In 2011, an outbreak of listeria in cantaloupe that claimed 33 lives, and FDA inspectors found pools of dirty water on the floor and old, dirty processing equipment at Jensen Farms in Colorado where the cantaloupes were grown. In a peanut butter outbreak this past year linked to 42 salmonella illnesses, inspectors found samples of salmonella throughout Sunland Inc.'s peanut processing plant in New Mexico and multiple obvious safety problems, such as birds flying over uncovered trailers of peanuts and employees not washing their hands.

Many food companies and farmers are already following the steps that the FDA would now require them to take. But officials say the requirements could have saved lives and prevented illnesses in several large-scale outbreaks. Under the new rules, companies would have to lay out plans for preventing those sorts of problems, monitor their own progress and explain to the FDA how they would correct them. "The rules go very directly to preventing the types of outbreaks we have seen," said Michael Taylor, FDA's deputy commissioner for foods.

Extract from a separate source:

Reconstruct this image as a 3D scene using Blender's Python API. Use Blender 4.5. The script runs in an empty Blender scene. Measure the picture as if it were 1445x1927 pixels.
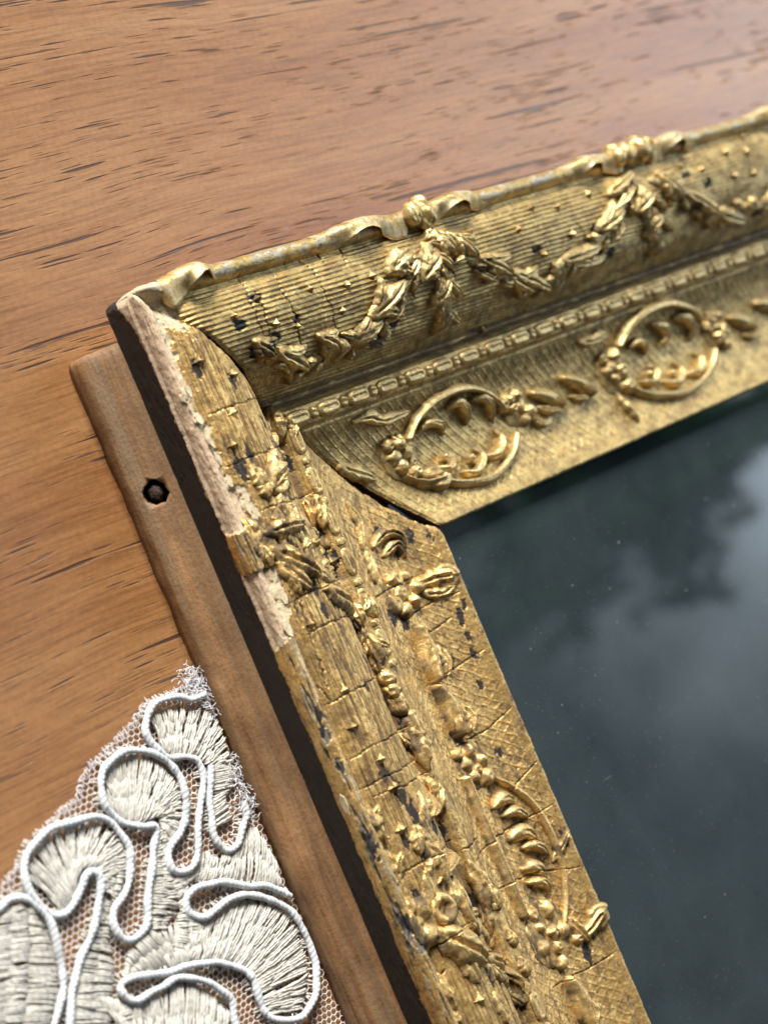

The FDA estimates the new rules could prevent almost two million illnesses annually, but it could be several years before they take effect. Taylor said it could take the agency another year to craft the rules after a four-month comment period, and farms would have at least two years to comply -- meaning the farm rules are at least three years away from taking effect.

Smaller farms would have even longer to comply. The proposed rules came exactly two years after President Barack Obama's signed food safety legislation passed by Congress. The 2011 law required the agency to propose a first installment of the rules a year ago, but the Obama administration held them until after the election. 

Food safety advocates sued the administration to win their release.